Real Estate Commission Calculator
See what selling really costs in agent fees. Enter the expected sale price in dollars and each side's commission rate as a percent — you get the total commission, the listing and buyer-side split, and what's left before other closing costs.
Example: with Expected sale price ($) 400000 · Listing agent rate (%) 2.75 · Buyer agent rate (%) 2.75 → Total commission: $22,000 (5.5% of sale price).
- Split by sideListing side $11,000 · buyer side $11,000
- Left after commission$378,000 before other closing costs
Computed by the calculator below using its default values. Change any input to see your own numbers.
Commission = sale price × rate. Rates are fully negotiable — since the 2024 NAR settlement, buyer-agent pay is negotiated separately rather than set by the listing.
How the commission comes out of the sale
Real estate commission is a percentage of the final sale price, historically paid out of the seller's proceeds at closing. It is quoted per side: the listing agent's rate and the buyer agent's rate, which together form the total. On a $400,000 sale at 2.75% per side, each side earns $11,000 and the seller's proceeds drop by $22,000.
Each side's check is then typically shared between the agent and their brokerage under their own split agreement — that part doesn't change what you pay, only where it goes.
What changed after the NAR settlement
Since the 2024 National Association of Realtors settlement, listing brokers no longer advertise a buyer-agent commission through the MLS, and buyers sign agreements with their own agents spelling out compensation. In practice sellers can still offer to cover the buyer side as a concession to widen the buyer pool — but it is now an explicit negotiation, not a default.
Every rate on this page is negotiable. Combined commissions have commonly run in the 5 to 6 percent range historically, but flat-fee brokers, discount models, and high-priced markets routinely land well below that.
How it’s calculated
Total commission = sale price × (listing rate + buyer rate) ÷ 100. Each side = sale price × its own rate ÷ 100. The remainder shown = sale price − total commission; it does not subtract loan payoff, transfer taxes, title, escrow, or repairs. Commission is calculated on the full sale price, and results are pre-tax estimates.
Assumes both sides are paid from seller proceeds at the stated rates; your listing agreement and any negotiated buyer concessions control the real split.
Total commission at common rates
| Sale price | 5% total | 5.5% total | 6% total |
|---|---|---|---|
| $250,000 | $12,500 | $13,750 | $15,000 |
| $400,000 | $20,000 | $22,000 | $24,000 |
| $600,000 | $30,000 | $33,000 | $36,000 |
| $800,000 | $40,000 | $44,000 | $48,000 |
Computed with commission = sale price × rate; rates are negotiable conventions, not fixed fees.
Common mistakes
- Applying the rate to your equity or expected profit — commission is charged on the full sale price.
- Treating commission as the whole cost of selling: title, escrow, transfer taxes, and concessions typically add more on top.

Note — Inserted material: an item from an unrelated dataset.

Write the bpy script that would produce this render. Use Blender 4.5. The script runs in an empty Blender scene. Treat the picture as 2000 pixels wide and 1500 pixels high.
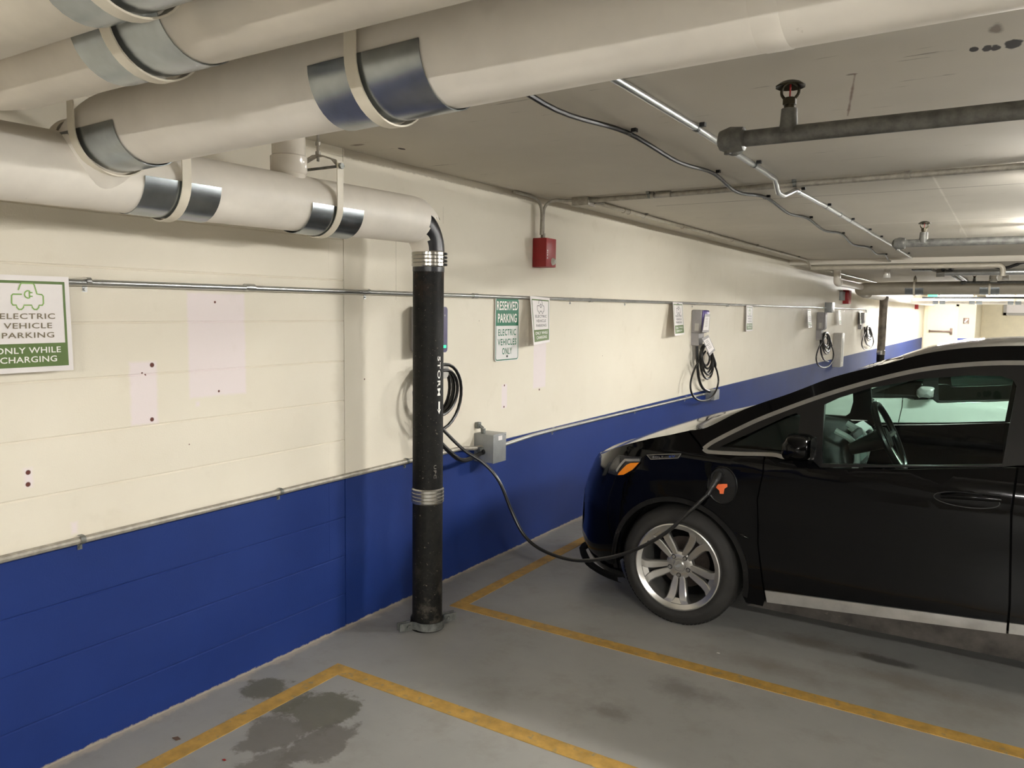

- Assuming you must offer a buyer-agent commission — after the 2024 settlement it's a negotiation, though offering nothing can shrink your buyer pool.
- Double-counting the agent-broker split: it comes out of each side's share, not on top of it.
Frequently asked questions
How is real estate commission calculated?
Commission = sale price × rate ÷ 100 for each side, then the sides are added. A $400,000 sale at 2.75% listing plus 2.75% buyer side costs $22,000 total.
Who pays the commission?
Traditionally the seller paid both sides out of the sale proceeds at closing. Since the 2024 NAR settlement, buyer-agent compensation is negotiated separately — buyers may pay their own agent, or sellers may cover it as a concession.
What is a typical commission rate?
Combined rates have historically clustered around 5 to 6 percent, split roughly evenly between the two sides, but every rate is negotiable and discount and flat-fee models are common. Higher-priced homes often negotiate lower percentages.
Is the commission based on the sale price or my profit?
The sale price. Even if you owe more on the mortgage than the home nets you, the commission is still computed on the full price the buyer pays — a key reason thin-equity sales can leave sellers writing checks at closing.
Is commission tax deductible?
For a home sale, commission is treated as a selling expense that reduces your amount realized, which can shrink any taxable capital gain. It's not a separate deduction — confirm the details with a tax professional.